The young and reformist leadership of Prime Minister Abiy Ahmed is facing the challenge of growing ethnic tensions, while the country's newly free media is facing accusations of peddling fake news.

Last year, Ethiopia turned a corner in press freedom. Under the new Prime Minister Abiy Ahmed, 264 previously blocked websites were unblocked, new media outlets started sprouting across the country, 23 publications and six privately owned satellite channels were given licenses, imprisoned journalists were freed and those in exile were allowed to return. In the process, Ethiopia became the global poster child for newfound democracy and reform, jumping 40 places to 110 this year in the World Press Freedom Index. 

As a sign of recognition, the United Nations’ annual celebration of press freedom, World Press Freedom Day, was held in Addis Ababa earlier this month. In the capital, it is difficult to miss the sense of optimism, from the opening up of the political, civil and economic space to the construction boom that has overtaken the city. 

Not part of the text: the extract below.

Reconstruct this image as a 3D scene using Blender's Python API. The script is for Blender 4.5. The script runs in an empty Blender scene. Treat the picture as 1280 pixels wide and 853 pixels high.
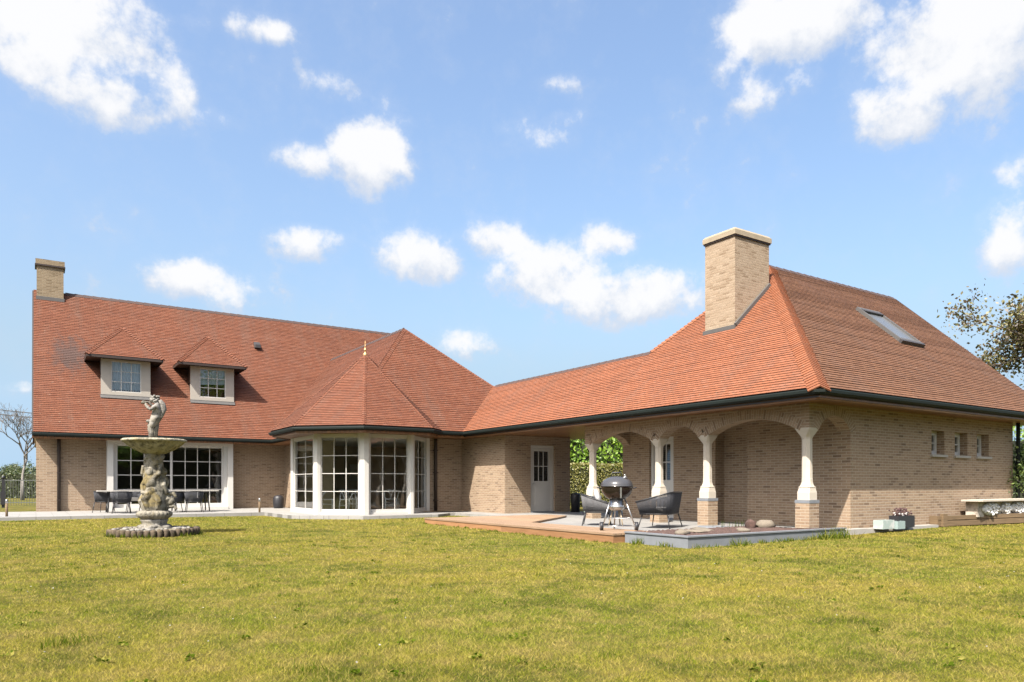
import bpy, bmesh, math, random
import numpy as np
from mathutils import Vector, Matrix
R=math.radians
scn=bpy.context.scene
COL=scn.collection
# ------------------------------------------------------------------ camera, sky, sun, exposure
cd=bpy.data.cameras.new('camera'); cam=bpy.data.objects.new('camera',cd); COL.objects.link(cam)
cd.sensor_width=36; cd.lens=906/1280*36; cd.shift_y=(607-426.5)/1280
cd.clip_end=3000; cd.clip_start=.05
CA,SA=.836,.549
cam.location=(0,0,1.05); cam.rotation_euler=(R(90),0,-math.atan2(SA,CA))
scn.camera=cam
SUN=Vector((-.71,-.41,1)).normalized()
sd=bpy.data.lights.new('sun','SUN'); sd.energy=5.0; sd.angle=R(.5); sd.color=(1,.93,.84)
so=bpy.data.objects.new('sun',sd); COL.objects.link(so); so.rotation_euler=SUN.to_track_quat('Z','Y').to_euler()
so.location=(-20,-10,30)
scn.view_settings.view_transform='Standard'; scn.view_settings.look='None'
scn.view_settings.exposure=1.3; scn.view_settings.gamma=1
scn.cycles.use_denoising=True
scn.cycles.max_bounces=8; scn.cycles.transparent_max_bounces=12
try: scn.cycles.denoiser='OPENIMAGEDENOISE'
except Exception: pass

W=bpy.data.worlds.new('World'); scn.world=W; W.use_nodes=True
def world():
    nt=W.node_tree; N=nt.nodes; L=nt.links; N.clear()
    def nd(t,**k):
        n=N.new(t)
        for a,b in k.items(): setattr(n,a,b)
        return n
    def M(op,a,b=None,c=None):
        n=nd('ShaderNodeMath',operation=op)
        for i,x in enumerate((a,b,c)):
            if x is None: continue
            if isinstance(x,(int,float)): n.inputs[i].default_value=x
            else: L.new(x,n.inputs[i])
        return n.outputs[0]
    sky=nd('ShaderNodeTexSky',sky_type='NISHITA'); sky.sun_disc=False
    sky.sun_elevation=math.asin(SUN.z); sky.sun_rotation=math.atan2(SUN.x,SUN.y)
    sky.air_density=1.3; sky.dust_density=6; sky.ozone_density=4; sky.altitude=0
    bg=nd('ShaderNodeBackground'); bg.inputs['Strength'].default_value=.122
    L.new(sky.outputs[0],bg.inputs[0])
    tc=nd('ShaderNodeTexCoord'); D=tc.outputs['Generated']
    # wobble
    n1=nd('ShaderNodeTexNoise'); n1.inputs['Scale'].default_value=9; n1.inputs['Detail'].default_value=8; n1.inputs['Roughness'].default_value=.62
    L.new(D,n1.inputs['Vector'])
    n2=nd('ShaderNodeTexNoise'); n2.inputs['Scale'].default_value=26; n2.inputs['Detail'].default_value=6; n2.inputs['Roughness'].default_value=.6
    L.new(D,n2.inputs['Vector'])
    n3=nd('ShaderNodeTexNoise'); n3.inputs['Scale'].default_value=70; n3.inputs['Detail'].default_value=5; n3.inputs['Roughness'].default_value=.6
    L.new(D,n3.inputs['Vector'])
    sx=nd('ShaderNodeSeparateXYZ'); L.new(D,sx.inputs[0])
    az=M('ARCTAN2',sx.outputs[0],sx.outputs[1]); el=M('ARCSINE',sx.outputs[2])
    f=906.
    def ae(u,v):
        d=Vector((CA*(u-640)/f+SA,-SA*(u-640)/f+CA,(607-v)/f)).normalized()
        return math.atan2(d.x,d.y),math.asin(d.z)
    clouds=[(70,25,165,75,1),(120,120,95,42,1),(60,75,70,45,1),(222,115,26,40,.75),(325,37,38,17,.75),(236,26,20,12,.5),
      (462,202,54,46,1),(385,200,48,20,.85),(383,305,52,21,.9),(235,350,62,26,.95),(285,368,40,24,.75),(522,324,58,32,1),(618,300,46,23,1),
      (690,345,70,42,1),(775,372,105,38,1),(752,302,42,24,.9),(575,435,46,18,.8),(660,176,48,18,.6),(708,150,22,9,.55),(700,105,24,8,.45),
      (1215,55,135,95,1),(1125,140,80,42,1),(1000,25,100,52,1),(945,120,32,22,.65),(915,75,24,34,.55),(1003,102,22,14,.55),
      (1262,300,42,50,.95),(1274,215,28,20,.6),(410,105,26,12,.42),(20,486,26,6,.4),(265,150,24,9,.42)]
    acc=None
    for (u,v,ru,rv,k) in clouds:
        ru*=1.12; rv*=1.15; a0,e0=ae(u,v); ra=abs(ae(u+ru,v)[0]-ae(u-ru,v)[0])/2; re=abs(ae(u,v-rv)[1]-ae(u,v+rv)[1])/2
        x=M('DIVIDE',M('SUBTRACT',az,a0),ra); y=M('DIVIDE',M('SUBTRACT',el,e0),re)
        q=M('MULTIPLY',M('SUBTRACT',1.0,M('ADD',M('MULTIPLY',x,x),M('MULTIPLY',y,y))),k*(1.6 if ru>60 else 1.25))
        q=M('MAXIMUM',q,-1.5)
        q=M('MULTIPLY',q,k) if k<.7 else q
        y2=M('SUBTRACT',y,.45); q2=M('MAXIMUM',M('SUBTRACT',1.0,M('ADD',M('MULTIPLY',x,x),M('MULTIPLY',y2,y2))),-1.5)
        acc2=q2 if acc is None else M('SMOOTH_MAX',acc2,q2,.35)
        acc=q if acc is None else M('SMOOTH_MAX',acc,q,.35) 
    dens=M('ADD',acc,M('MULTIPLY',M('SUBTRACT',n1.outputs[0],.5),3.3))
    dens=M('ADD',dens,M('MULTIPLY',M('SUBTRACT',n2.outputs[0],.5),2.8))
    dens=M('ADD',dens,M('MULTIPLY',M('SUBTRACT',n3.outputs[0],.5),1.0))
    mr=nd('ShaderNodeMapRange',interpolation_type='SMOOTHSTEP'); L.new(dens,mr.inputs[0])
    mr.inputs[1].default_value=-.15; mr.inputs[2].default_value=1.25
    # everywhere else: a few loose clouds
    veil=nd('ShaderNodeMapRange',interpolation_type='SMOOTHSTEP'); L.new(dens,veil.inputs[0]); veil.inputs[1].default_value=-.75; veil.inputs[2].default_value=.35; veil.inputs[4].default_value=.10
    core=nd('ShaderNodeMapRange',interpolation_type='SMOOTHSTEP'); L.new(M('ADD',acc2,M('ADD',M('MULTIPLY',M('SUBTRACT',n2.outputs[0],.5),3.0),M('MULTIPLY',M('SUBTRACT',n1.outputs[0],.5),2.0))),core.inputs[0]); core.inputs[1].default_value=-.35; core.inputs[2].default_value=.9
    mixc=nd('ShaderNodeMix',data_type='RGBA'); mixc.inputs[6].default_value=(.66,.72,.83,1); mixc.inputs[7].default_value=(.955,.955,.965,1)
    L.new(core.outputs[0],mixc.inputs[0])
    em=nd('ShaderNodeBackground'); em.inputs[1].default_value=.425; L.new(mixc.outputs[2],em.inputs[0])
    # pale haze low over the horizon
    hz=nd('ShaderNodeMapRange',interpolation_type='SMOOTHSTEP'); L.new(el,hz.inputs[0]); hz.inputs[1].default_value=.25; hz.inputs[2].default_value=.09; hz.inputs[3].default_value=0; hz.inputs[4].default_value=.95
    hb=nd('ShaderNodeBackground'); hb.inputs[0].default_value=(.527,.738,.956,1); hb.inputs[1].default_value=.405
    mh=nd('ShaderNodeMixShader'); L.new(hz.outputs[0],mh.inputs[0]); L.new(bg.outputs[0],mh.inputs[1]); L.new(hb.outputs[0],mh.inputs[2])
    mx=nd('ShaderNodeMixShader'); L.new(M('MAXIMUM',M('MULTIPLY',mr.outputs[0],.97),veil.outputs[0]),mx.inputs[0]); L.new(mh.outputs[0],mx.inputs[1]); L.new(em.outputs[0],mx.inputs[2])
    o=nd('ShaderNodeOutputWorld'); L.new(mx.outputs[0],o.inputs[0])
world()
W.cycles.sampling_method='MANUAL'; W.cycles.sample_map_resolution=512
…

And yet the event was tempered by sobering discussions on ethnic conflict and mob violence, which have sharply spiked across the countryside in the last year. Ethiopia had 1.4 million internally displaced people due to ethnic conflict in the first half of 2018. The current figure is at two million, the highest in the world, according to Human Rights Watch. 

It is no mere coincidence that these two shifts, an opening up of the media and growing ethnic tension, have emerged at the same time. The country has a long history of rivalry between its 80 ethnic groups and yet, as it goes through a political transition, its newly free media stands accused of fanning the flames of violence and polarisation by peddling fake news and extreme views. 

Eskinder Nega is one of Ethiopia’s most prominent journalists. He has been arrested seven times and was released last year after spending seven years in jail. Nega launched the weekly newspaper Ethiopis last year and he has been criticised for stoking tension with divisive reporting against the Oromos, the largest ethnic group in the country.

“The media has generally underreported many of the ethnic conflicts,” said Felix Horne, Senior Researcher for Ethiopia and Eritrea at Human Rights Watch, over email. “There are regular allegations that some ethnic-based media outlets fan hatred. At the very least, these outlets usually only report one side of a multi-sided and often complex situation, leading to increasing anger from their ethnic constituents.”

Ethiopians wearing traditional Oromo costume gather to welcome returning leaders of the once-banned Oromo Liberation Front (OLF) in the capital Addis Ababa, Ethiopia Saturday, Sept. 15, 2018.
Ethiopians wearing traditional Oromo costume gather to welcome returning leaders of the once-banned Oromo Liberation Front (OLF) in the capital Addis Ababa, Ethiopia Saturday, Sept. 15, 2018. (AP)

Aaron Maasho, a journalist with the Financial Times, said on the sidelines of the festival: “If you ask me, I am a little bit pessimistic, although I’ve been supportive of all the reforms that have been enacted. I think at the same time ethnic relations in Ethiopia is the worst at the moment, so there’s clearly a danger.”

It is in the country’s recent history that some explanations can be found. After years of repression, people are finally getting the chance to express themselves. “In Ethiopia, journalists think of themselves as activists. When their activism leads us to hate crime or ethnic discord, it becomes a problem for all of us,” said Aman Fissehazion, Chairman of the Association of Ethiopian Broadcasters, who also runs a privately-owned television channel. He observed this in a panel discussion entitled ‘Press freedom before and after the transition’ and exhorted journalists to be “responsible and professional”.

Ethiopia stages elections next year and Ahmed has been under pressure to act. His government will soon be introducing a law on hate speech. Journalists and media owners claim the law was drafted by the government without involving them in consultations. Even though Ahmed has emphasised his “unwavering commitment” to fostering freedom of the media, he said in a speech while accepting UNESCO’s Prize for Peace: “We need to ensure that opening up of media space does not facilitate misinformation, the spread of hate speech and fake news.”

Most observers, like Horne, agree there has been a dramatic rise in hate speech on social media. In the absence of other credible sources of information, people take at face value what they read on social media.

The law has led the newly vociferous Ethiopians to take sides. Many hold the opinion that the hate speech law is necessary to crackdown on irresponsible media, others express their misgivings at how it could be used to muzzle genuine expression of dissent.

 For the Ethiopian media, this is a moment of reckoning and introspection. At the various panels and discussions that were held during the event, there was talk about self-regulation and forming a media council. Befekadu Hailu, an Ethiopian activist and blogger, who was arrested in 2014, is Deputy Editor at the newly launched weekly newspaper Addis Maleda.

 “I don’t think hate speech law is the solution. I don’t know why the government wants to restrict freedom of expression. This will kill the optimism in all of us,” he said.